Pero también, esa desestructuración a la cual se teme es la misma que enriquece la tarea. El intercambio permite construir un discurso arquitectónico basado en las reales formas de vida y de habitar del cliente.

Los desencuentros pueden producirse a partir de la imposibilidad de interactuar, de una o de ambas partes.

Una postura flexible nos dará mayores posibilidades de encontrar respuestas frente a quien se nos presenta, a veces, como indescifrable.

Entrenar la curiosidad y el interés por el cliente predispone al diálogo, al intercambio. Esta perspectiva de mutua valoración, respeto e inclusión se aprende, se construye.

«[La] interacción implica procesos de comunicación a la vez que fenómenos de aprendizaje, en tanto se da una modificación interna en cada uno de los actores, esta modificación es emergente del reconocimiento del otro, de su incorporación, lo que tendrá por efecto un ajuste —en mayor o menor grado— del comportamiento de ambos a esa nueva realidad que significa la presencia concreta del Otro».[7] 


[*] Basado en el artículo «El Otro en la Arquitectura». En Arquitectura y modos de habitar. Buenos Aires, Nobuko, 2006, p. 133.
[1] Del latín alter: el «otro» entre dos términos, considerado desde la posición del «uno», es decir, del yo.
[2] Esteban Krotz. Alteridad y pregunta antropológica. Alteridades. México, Unidad de Ciencias Sociales, Universidad Autónoma de Yucatán, 1994, p. 5-11.
[3] Jorge Sarquis. Itinerarios del proyecto. 1. Ficción epistemológica. Buenos Aires, Nobuko, 2003, p. 77.
[4] Del latín collectivus, colectivo es aquello perteneciente o relativo a un grupo de individuos.

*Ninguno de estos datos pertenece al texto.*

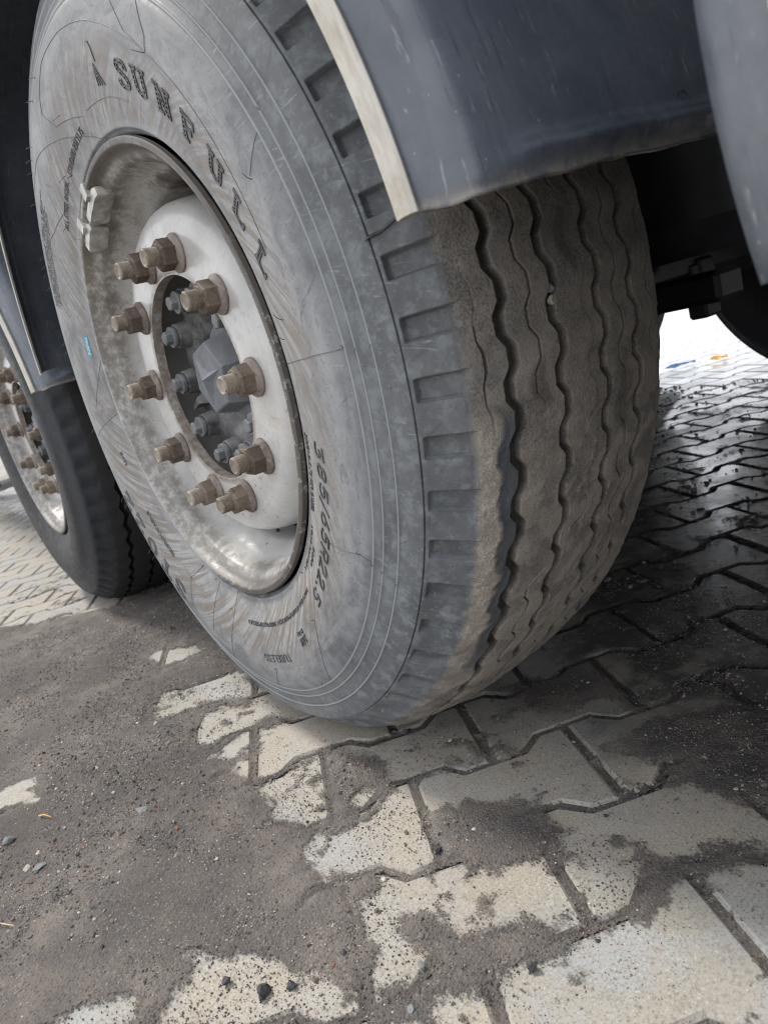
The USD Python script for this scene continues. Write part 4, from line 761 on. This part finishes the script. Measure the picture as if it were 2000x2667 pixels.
# road crumbs lying in the rim and a pebble wedged in the tread
for i, (a, yy, sz) in enumerate([(-97.5, -0.045, 0.017), (-98.5, -0.075, 0.008), (-97.0, -0.100, 0.004)]):
    m = pebble(60 + i, 2, 0.6); m.vertices *= sz / 2; t = math.radians(a); R = 0.2455 if yy > -0.08 else 0.2560; m.apply_translation([(R - sz * 0.18) * math.cos(t), yy, (R - sz * 0.18) * math.sin(t)]); obj('rim_crumb', m, DIRTCLOD, w0)
for i, (dth, sz) in enumerate(((0.0, 0.0100), (-1.0, 0.0105))):
    m = pebble(70 + i, 2, 0.9); m.vertices *= sz * 0.46; t = math.radians(-0.6 + dth); R = 0.5345; m.apply_translation([R * math.cos(t), -0.0345, R * math.sin(t)]); obj('wedged_pebble', m, SP if i else SG, w0)

# the other wheels: one plainer copy, then references
w1 = build_wheel(trailer, False); UsdGeom.Xformable(w1).AddTranslateOp().Set(Gf.Vec3d(-1.279, 0, 0))
TRK = 2.06
def ref_wheel(parent, t, rz=0, src=None):
    x = UsdGeom.Xform.Define(stage, path_of('wheel', parent)); x.GetPrim().GetReferences().AddInternalReference(src or w1.GetPrim().GetPath())
    x.ClearXformOpOrder(); x.AddTranslateOp(UsdGeom.XformOp.PrecisionDouble).Set(Gf.Vec3d(*t))
    if rz: x.AddRotateZOp().Set(float(rz))
    x.GetPrim().SetInstanceable(True); return x
ref_wheel(trailer, (1.35, 0, 0)); ref_wheel(trailer, (0, TRK, 0), 180); ref_wheel(trailer, (-1.279, TRK, 0), 180); ref_wheel(trailer, (1.35, TRK, 0), 180)

# ------------------------------------------------------------------ fenders
def fender(cx, cy, a0, a1, mirror, hi=True, cz=0.0):
    ctrl = np.array([(-0.2040, 0.5830), (-0.2015, 0.5900), (-0.1945, 0.6050), (-0.1885, 0.6180), (-0.1835, 0.6255), (-0.1750, 0.6300), (-0.1600, 0.6320), (0.0, 0.6330), (0.170, 0.6320), (0.190, 0.6270), (0.2100, 0.6120)])
    sl = np.r_[0, np.cumsum(np.linalg.norm(np.diff(ctrl, axis=0), axis=1))]; fy, fr = PchipInterpolator(sl, ctrl[:, 0]), PchipInterpolator(sl, ctrl[:, 1])
    ss = np.linspace(0, sl[-1], 90 if hi else 30); yy, rr = fy(ss), fr(ss); n = len(ss)
    base = np.linspace(0, 1, 120 if hi else 50); tt = np.unique(np.r_[base, np.linspace(0, 0.05, 40)]); m = len(tt)
    Y, T = np.meshgrid(yy, tt, indexing='ij'); R = np.repeat(rr[:, None], m, 1)
    e0 = a0 + 1.5 * np.clip((Y + 0.17) / 0.30, -0.1, 1.2) + 0.6 * sstep(-0.188, -0.201, Y) + (0.25 * (fbm(np.stack([Y * 40, 0 * Y, 0 * Y + cx], -1), 3, 3) - 0.5))
    A = e0 + T * (a1 - e0); da = A - e0
    lip = 0.0065 * np.exp(-((da - 1.55) / 0.62) ** 2) * sstep(-0.165, -0.13, Y) - 0.002 * np.exp(-((da - 0.3) / 0.4) ** 2)
    wav = 0.004 * (fbm(np.stack([A * 0.05, Y * 4, 0 * A + cx], -1), 2, 7) - 0.5)
    Ro = R + lip + wav; Ri = R + wav - 0.0055
    th = np.radians(A)
    vo = np.stack([Ro * np.cos(th), Y, Ro * np.sin(th)], -1).reshape(-1, 3); vi = np.stack([Ri * np.cos(th), Y, Ri * np.sin(th)], -1).reshape(-1, 3)
    q = grid_faces(n, m, False); k = len(vo); idx = np.arange(k).reshape(n, m)
    ring = np.r_[idx[0, :], idx[1:, -1], idx[-1, -2::-1], idx[-2:0:-1, 0]]; r2 = np.roll(ring, -1)
    qq = np.vstack([q, q[:, ::-1] + k, np.stack([ring, ring + k, r2 + k, r2], 1)])
    v = np.vstack([vo, vi]); edge = np.tile((sstep(1.1, 0.0, da)).ravel(), 2)
    if mirror: v = v * [1, -1, 1]
    me_ = tri(v, qq, mirror); me_.fix_normals() if False else None
    f = obj('fender', me_, FEND, trailer, smooth=True)
    UsdGeom.Xformable(f).AddTranslateOp().Set(Gf.Vec3d(cx, cy, cz)); primvar(f, 'edge', edge)
    # pale worn edge strip
    c2 = [(-0.2000, 0.5770), (-0.2060, 0.5770), (-0.2085, 0.5792), (-0.2092, 0.5850), (-0.2072, 0.5915), (-0.2035, 0.5945), (-0.1985, 0.5910), (-0.1985, 0.5830)]
    aa = np.radians(np.linspace(a0 + 0.45, a1 + 0.2, 110)); vv = []
    for i, t in enumerate(aa):
        k = 1.0 - 0.55 * float(sstep(1.2, 1.9, t))
        for (y_, r_) in c2:
            y_, r_ = -0.2020 + (y_ + 0.2020) * k, 0.5850 + (r_ - 0.5850) * k; vv.append((r_ * math.cos(t), y_ * (-1 if mirror else 1), r_ * math.sin(t)))
    tm = tri(np.array(vv), grid_faces(len(aa), len(c2))); kk = len(c2); c0 = len(vv)
    caps = np.vstack([[[c0, j, (j + 1) % kk] for j in range(kk)], [[c0 + 1, (len(aa) - 1) * kk + j, (len(aa) - 1) * kk + (j + 1) % kk] for j in range(kk)]])
    tm = trimesh.Trimesh(np.vstack([vv, np.mean(vv[:kk], 0), np.mean(vv[-kk:], 0)]), np.vstack([tm.faces, caps]), process=False); tm.fix_normals()
    obj('edge_trim', tm, TRIM, f, smooth=40)
    return f
f0 = fender(0, 0, 5.3, 170.5, False)
fender(-1.279, 0, 6.5, 172, False); fender(1.3935, 0, 8, 190.5, False, cz=0.085)
for cx in (0, -1.279, 1.37): fender(cx, TRK, 8, 172, True, False)
# moulded mark on the rear face of the nearest mudguard
def on_fender(m, a, y, R=0.634):
    v, f = trimesh.remesh.subdivide_to_size(m.vertices, m.faces, 0.006, 20); th = math.radians(a) + v[:, 1] / R
    return trimesh.Trimesh(np.stack([(R + v[:, 2]) * np.cos(th), y + v[:, 0], (R + v[:, 2]) * np.sin(th)], -1), f, process=False)
mk = [Point(0, 0).buffer(0.0115).difference(Point(0, 0).buffer(0.0107))] + [affinity.rotate(shapely.box(-0.0035, 0.0052, 0.0035, 0.0060), d, origin=(0, 0)) for d in (20, 140, 260)] + [shapely.box(0.018, -0.006, 0.019, 0.006), shapely.box(0.0165, 0.004, 0.019, 0.005), shapely.box(0.0225, -0.006, 0.0235, 0.006), shapely.box(0.0225, -0.006, 0.029, -0.005)]
obj('moulded_mark', cat(*[on_fender(trimesh.creation.extrude_polygon(p, 0.0007, engine='earcut'), 8.6, 0.045, 0.6330) for p in mk]), FEND, f0, smooth=False)

# ------------------------------------------------------------------ underbody
for cx in (0, -1.279, 1.35): obj('axle', cat(box(cx - 0.065, cx + 0.065, 0.16, TRK - 0.16, -0.065, 0.065, 0.012)), BLACKSTEEL, trailer, smooth=20)
for y in (0.60, 1.42): obj('chassis_beam', cat(box(-4.2, 2.4, y, y + 0.10, 0.30, 0.72, 0.006), box(-4.2, 2.4, y - 0.03, y + 0.13, 0.29, 0.31, 0.003)), BLACKSTEEL, trailer, smooth=20)
for cx in (0, -1.279, 1.35):
    for y in (0.63, 1.45):
        obj('trailing_arm', cat(box(cx - 0.45, cx + 0.30, y, y + 0.08, -0.10, -0.05, 0.008), box(cx - 0.48, cx - 0.38, y - 0.01, y + 0.09, -0.1, 0.30, 0.008)), BLACKSTEEL, trailer, smooth=20)
        bl = revolve([(-0.08, 0.0), (-0.08, 0.10), (-0.03, 0.125), (0.03, 0.118), (0.10, 0.13), (0.16, 0.12), (0.22, 0.10), (0.22, 0.0)], 40); bl.apply_transform(trimesh.transformations.rotation_matrix(PI / 2, [1, 0, 0])); bl.apply_translation([cx + 0.26, y + 0.04, 0.06]); obj('air_spring', bl, BLACKSTEEL, trailer)
for k, (ya, yb, sag) in enumerate(((0.25, 0.98, 0.10), (1.0, 1.80, 0.12))):
    t = np.linspace(0, 1, 24); obj('air_hose', tube(np.stack([0.10 + 0.05 * np.sin(t * 5 + k), ya + (yb - ya) * t, 0.03 - sag * np.sin(PI * t)], -1), 0.009, 8), BLACKSTEEL, trailer)
obj('brake_bracket', cat(box(0.03, 0.075, 0.97, 1.03, -0.155, -0.03, 0.006), box(0.03, 0.07, 0.945, 1.01, -0.125, -0.04, 0.004)), BLACKSTEEL, trailer, smooth=20)
obj('deck', cat(box(-6.0, 2.6, -0.18, TRK + 0.16, 0.735, 0.79, 0.01), box(-6.0, 2.6, -0.205, -0.17, 0.70, 0.82, 0.008), box(-6.0, 2.6, TRK + 0.15, TRK + 0.185, 0.70, 0.82, 0.008)), BLACKSTEEL, trailer, smooth=20)

# ------------------------------------------------------------------ tractor far off to the left
tractor = cd(xform('tractor_unit', t=(-7.15, 0.12, H)), label='dark tractor unit with drive wheels far behind the second wheel at the left edge', category='truck')
ref_wheel(tractor, (0, 0, 0)); ref_wheel(tractor, (0, 1.9, 0), 180)
obj('chassis_beam', cat(box(-3.2, 0.8, 0.5, 0.6, 0.1, 0.4, 0.01), box(-3.2, 0.8, 1.3, 1.4, 0.1, 0.4, 0.01)), BLACKSTEEL, tractor, smooth=20)
obj('mud_flap', cat(box(0.62, 0.64, -0.18, 0.22, -0.40, 0.62, 0.005), box(-0.5, 0.66, -0.2, 0.24, 0.62, 0.66, 0.01)), BLACKSTEEL, tractor, smooth=20)
obj('cab', cat(box(-4.6, -2.4, -0.15, 2.05, 0.3, 2.6, 0.15)), BLACKSTEEL, tractor, smooth=30)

Un colectivo es una agrupación social donde sus integrantes comparten ciertas características o trabajan en conjunto por el cumplimiento de un objetivo en común.
[5] Ana P. de Quiroga. «El concepto de grupo y los principios organizadores de la estructura grupal en el pensamiento de E. Pichón Rivière». En Revista Temas de Psicología Social. Año I, Nº1, número homenaje al doctor Enrique Pichón Rivière, 1977.
[6] Isidoro Berenstein. «Notas sobre la subjetividad, el hábitat y la clase media». Coloquio «La arquitectura para la clase media». POIESIS-FADU-UBA, 5 de mayo de 2006.
[7] Ana P. de Quiroga, ob. cit., p. 4.